Eine umfassende soziologische Untersuchung zu den »neu-coolen« Deutschen in der Krise ist meines Wissens ebenso unterblieben wie eine große Rede der Kanzlerin oder des Bundespräsidenten. Was hätte man aus dem Thema machen können, von ehrlichem Lob und öffentlichem Dank bis zur strategischen Neuausrichtung von politischer Kommunikation? Es ist, als würde sich die deutsche Politik kaum trauen, irgendwelche grundlegenden Schlussfolgerungen aus der Krisenfestigkeit der Wähler zu ziehen.
Bleibt die Frage: Können oder wollen die Politiker nicht? Letzteres, wenn das Motto eines prominenten FDP-Abgeordneten zutrifft: »Besser nicht dran rühren.« Von dieser Einstellung selbst sediert, verstolperte die schwarz-gelbe Regierung große Teile ihrer ersten Halbzeit im Amt. Sie zögerte und zauderte, das eigene Programm anzugehen — weil man den vermeintlich krisengeschüttelten Wählern nicht viel zumuten wollte und so in den alten Mustern gefangen blieb. Inzwischen besteht die größte Hoffnung der Regierungskoalition darin, dass die »Lage nachweislich besser ist als die Stimmung«. Aber die Nerven in der Koalition flattern weiterhin mächtig. Die SPD wiederum versucht sich in einer Rolle rückwärts nach der anderen, trennt sich mit stark verengtem Blick auf ihren
eigenen Funktionärsmittelbau Stück für Stück von der die Reformagenda 2010 – und krebst weiter bundesweit unter 30 Prozent in den Umfragen.
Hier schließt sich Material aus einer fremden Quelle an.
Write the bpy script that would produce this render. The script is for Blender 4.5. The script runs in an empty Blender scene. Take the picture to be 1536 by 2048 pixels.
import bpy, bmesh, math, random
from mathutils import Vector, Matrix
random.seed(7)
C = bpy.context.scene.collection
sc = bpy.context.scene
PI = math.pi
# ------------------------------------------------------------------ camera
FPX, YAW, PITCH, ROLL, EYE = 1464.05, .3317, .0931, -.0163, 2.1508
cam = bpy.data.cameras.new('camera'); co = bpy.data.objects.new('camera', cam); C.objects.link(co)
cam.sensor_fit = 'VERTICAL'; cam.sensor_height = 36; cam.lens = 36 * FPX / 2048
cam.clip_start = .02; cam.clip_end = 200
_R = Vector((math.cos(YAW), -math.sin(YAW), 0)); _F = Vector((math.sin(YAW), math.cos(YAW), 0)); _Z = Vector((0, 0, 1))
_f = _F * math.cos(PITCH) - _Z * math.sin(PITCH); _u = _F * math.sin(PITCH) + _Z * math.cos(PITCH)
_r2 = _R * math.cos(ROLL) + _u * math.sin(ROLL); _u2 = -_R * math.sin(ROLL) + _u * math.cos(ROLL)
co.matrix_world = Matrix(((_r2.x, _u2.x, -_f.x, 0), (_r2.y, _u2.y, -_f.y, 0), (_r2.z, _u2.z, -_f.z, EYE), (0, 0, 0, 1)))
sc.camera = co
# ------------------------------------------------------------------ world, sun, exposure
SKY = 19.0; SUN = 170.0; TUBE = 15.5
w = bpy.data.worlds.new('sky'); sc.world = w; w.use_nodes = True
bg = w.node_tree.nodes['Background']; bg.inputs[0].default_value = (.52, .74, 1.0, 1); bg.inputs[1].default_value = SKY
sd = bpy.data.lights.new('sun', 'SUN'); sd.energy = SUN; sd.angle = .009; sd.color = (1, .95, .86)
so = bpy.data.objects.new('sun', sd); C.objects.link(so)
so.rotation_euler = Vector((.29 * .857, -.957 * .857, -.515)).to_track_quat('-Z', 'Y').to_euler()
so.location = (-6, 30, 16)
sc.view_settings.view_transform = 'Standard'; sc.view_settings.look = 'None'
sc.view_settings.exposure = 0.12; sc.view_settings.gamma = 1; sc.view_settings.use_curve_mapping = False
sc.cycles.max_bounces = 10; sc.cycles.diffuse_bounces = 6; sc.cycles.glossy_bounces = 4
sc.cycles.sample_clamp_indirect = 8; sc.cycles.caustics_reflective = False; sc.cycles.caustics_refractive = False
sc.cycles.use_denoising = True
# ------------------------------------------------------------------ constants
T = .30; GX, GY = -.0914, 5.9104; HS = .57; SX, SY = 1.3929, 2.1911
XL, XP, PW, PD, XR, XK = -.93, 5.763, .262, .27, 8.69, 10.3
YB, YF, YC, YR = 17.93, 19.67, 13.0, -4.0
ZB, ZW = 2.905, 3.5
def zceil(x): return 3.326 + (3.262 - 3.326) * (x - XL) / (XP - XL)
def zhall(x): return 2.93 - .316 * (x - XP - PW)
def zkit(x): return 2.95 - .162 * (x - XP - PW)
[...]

Nur die Grünen sind im anhaltenden Höhenflug und können sich auf das Superwahljahr 2011 freuen. Sie scheinen die Zeichen erkannt zu haben, wenn denn der Satz von Grünen-Fraktionschef Jürgen Trittin für die Sicht der ganzen Partei steht: »Es gibt eine Sehnsucht nach Ernsthaftigkeit und ernsten Auseinandersetzungen. « Und es gibt tatsächlich bemerkenswerte Regungen, die hoffen lassen. In Schleswig-Holstein will der Nachfolger von CDU-Ministerpräsident Peter Harry Carstensen den Trend zu Gelassenheit und Pragmatismus nutzen, der in der Krise zutage trat. Christian von Boetticher sagt ganz offen: »Die Leute sind jetzt bereit zum Sparen.« Er will es probieren. Das kleine Bundesland im Norden riskiert einen sehr weit reichenden, ehrgeizigen Sparkurs und will die Bürger partout nicht fürchten. In Hessen wiederum wird die CDU/FDP-Landesregierung ihren harten Konsolidierungskurs einer Volksabstimmung unterwerfen — ein beispielloser Versuch, die Verbindung zwischen Wählern und Gewählten gerade bei der Frage aller Fragen neu zu knüpfen. Quod erat demonstrandum.